31 morts dans des combats entre forces kurdes et pro-turques
Les combats qui se poursuivent dans le nord de la Syrie entre des groupes soutenus par la Turquie et les forces dominées par les Kurdes ont fait depuis dimanche 31 morts, des combattants des deux bords, a indiqué lundi une ONG. Fin novembre, des factions syriennes pro-turques ont lancé une offensive contre les Forces démocratiques syriennes (FDS, dominées par les Kurdes) dans le nord du pays. Ces combats ont été déclenchés parallèlement à une offensive fulgurante lancée depuis le nord-est par une coalition de rebelles, dominée par des islamistes radicaux, qui leur a permis d'arriver à Damas et de prendre le pouvoir. Selon l'Observatoire syrien des droits de l'Homme (OSDH), sept combattants pro-turcs ont été tués lors de violents combats lundi dans la région de à Manbij (nord-est). Des combattants des FDS se sont infiltrés dans la ville reprise par les forces soutenues par Ankara début décembre, a précisé l'ONG. Six autres combattants pro-turcs et trois membres des FDS avaient été tués la veille dans ce secteur, selon l'ONG basée au Royaume-Uni et qui dispose d'un vaste réseau de sources en Syrie. En outre, 13 combattants de factions pro-turques et deux membres des FDS ont été tués dimanche dans des "combats acharnés" dans la province d'Alep, près du barrage de Techrine et d'un pont stratégique enjambant l'Euphrate, selon la même source.

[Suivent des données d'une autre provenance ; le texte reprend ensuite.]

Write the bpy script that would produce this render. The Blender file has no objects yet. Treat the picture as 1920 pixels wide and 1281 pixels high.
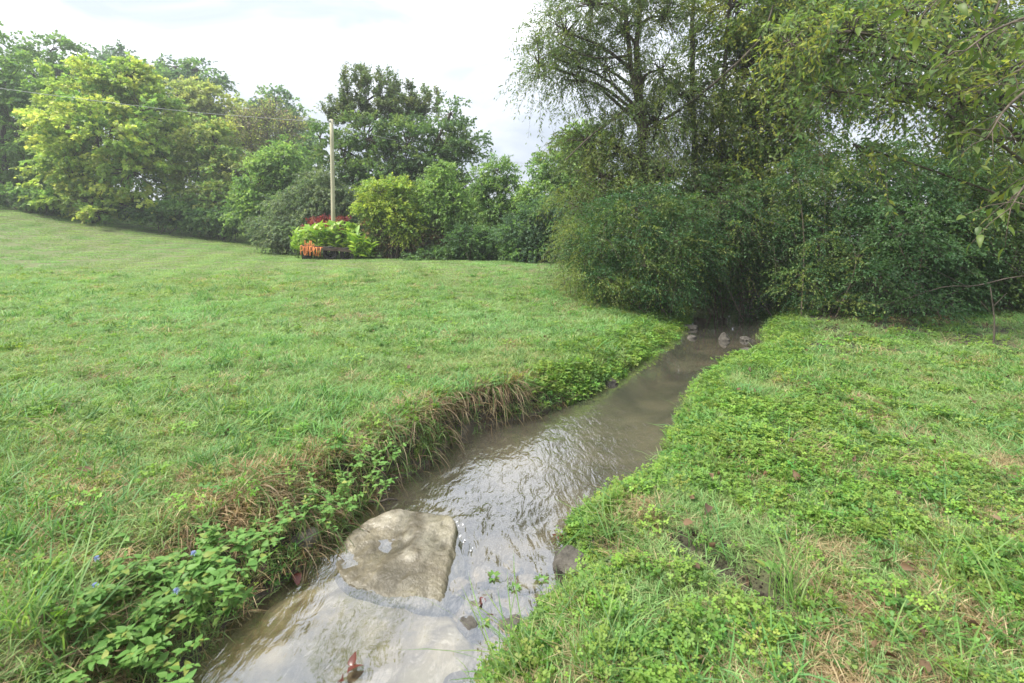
import bpy, bmesh, math, random
import numpy as np
from mathutils import Vector, Matrix, noise as mnoise

random.seed(7)
rng = np.random.default_rng(7)
scene = bpy.context.scene
COL = scene.collection

# ------------------------------------------------------------------ camera
F = 907.0            # focal length in photograph pixels (1920 wide)
CX, HY = 960.0, 460.0  # principal column, horizon row
CAMZ = 1.7
cam = bpy.data.cameras.new('camera')
cam.sensor_width = 36.0
cam.lens = 36.0 * F / 1920.0
cam.shift_y = -(640.5 - HY) / 1920.0
cam.clip_start = 0.05
cam.clip_end = 3000
cam.dof.use_dof = True
cam.dof.focus_distance = 7.0
cam.dof.aperture_fstop = 4.0
camo = bpy.data.objects.new('camera', cam)
COL.objects.link(camo)
camo.location = (0, 0, CAMZ)
camo.rotation_euler = (math.radians(90), 0, 0)
scene.camera = camo

# ------------------------------------------------------------------ world + sun
SUN_EL, SUN_AZ = math.radians(54), math.radians(-108)   # azimuth from +Y, negative = left
world = bpy.data.worlds.new('World')
scene.world = world
world.use_nodes = True
wn, wl = world.node_tree.nodes, world.node_tree.links
wn.clear()
w_out = wn.new('ShaderNodeOutputWorld')
w_bg = wn.new('ShaderNodeBackground')
w_bg.inputs['Strength'].default_value = 0.12
sky = wn.new('ShaderNodeTexSky')
sky.sky_type = 'NISHITA'
sky.sun_disc = False
sky.sun_elevation = SUN_EL
sky.sun_rotation = SUN_AZ
sky.dust_density = 3.0
sky.air_density = 1.0
w_tc = wn.new('ShaderNodeTexCoord')
w_map = wn.new('ShaderNodeMapping')
w_map.inputs['Scale'].default_value = (1.0, 1.6, 3.2)
w_map.inputs['Rotation'].default_value = (0.0, 0.35, 0.5)
wl.new(w_tc.outputs['Generated'], w_map.inputs['Vector'])
w_n = wn.new('ShaderNodeTexNoise')
w_n.inputs['Scale'].default_value = 2.2
w_n.inputs['Detail'].default_value = 5.0
w_n.inputs['Roughness'].default_value = 0.55
w_n.inputs['Distortion'].default_value = 0.6
wl.new(w_map.outputs['Vector'], w_n.inputs['Vector'])
w_r = wn.new('ShaderNodeValToRGB')
w_r.color_ramp.elements[0].position = 0.40
w_r.color_ramp.elements[0].color = (1.35, 1.48, 1.68, 1)
w_r.color_ramp.elements[1].position = 0.72
w_r.color_ramp.elements[1].color = (3.0, 3.05, 3.1, 1)
wl.new(w_n.outputs['Fac'], w_r.inputs['Fac'])
w_mix = wn.new('ShaderNodeMix')
w_mix.data_type = 'RGBA'
w_mix.inputs['Factor'].default_value = 0.9      # thin bright overcast over the blue
wl.new(sky.outputs['Color'], w_mix.inputs['A'])
w_sep = wn.new('ShaderNodeSeparateXYZ')
wl.new(w_tc.outputs['Generated'], w_sep.inputs['Vector'])
w_gr = wn.new('ShaderNodeMapRange')            # standard overcast sky: zenith three times the horizon
w_gr.inputs['To Min'].default_value = 1.0
w_gr.inputs['To Max'].default_value = 3.0
wl.new(w_sep.outputs['Z'], w_gr.inputs['Value'])
w_mul = wn.new('ShaderNodeMix')
w_mul.data_type = 'RGBA'
w_mul.blend_type = 'MULTIPLY'
w_mul.inputs['Factor'].default_value = 1.0
wl.new(w_r.outputs['Color'], w_mul.inputs['A'])
wl.new(w_gr.outputs['Result'], w_mul.inputs['B'])
wl.new(w_mul.outputs['Result'], w_mix.inputs['B'])
wl.new(w_mix.outputs['Result'], w_bg.inputs['Color'])
wl.new(w_bg.outputs['Background'], w_out.inputs['Surface'])

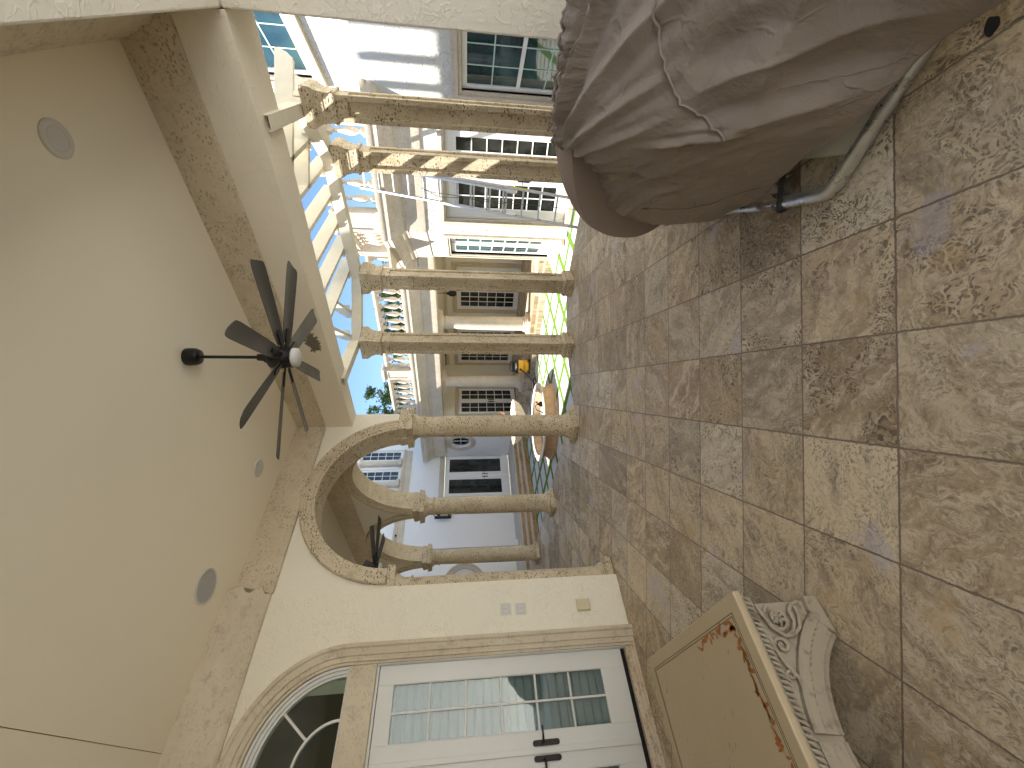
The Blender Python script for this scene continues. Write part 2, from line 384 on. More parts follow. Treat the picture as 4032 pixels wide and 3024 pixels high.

Les FDS ont annoncé lundi avoir mené des attaques qui leur ont permis de "détruire deux radars, un système de brouillage et un char de l'occupation turque" près de ce pont. Les Unités de protection du peuple kurde (YPG), épine dorsale des FDS soutenues par les Etats-Unis, ont été le fer de lance de la lutte contre le groupe jihadiste Etat islamique (EI).
Ankara considère les YPG comme une extension du Parti des travailleurs du Kurdistan (PKK), sa bête noire.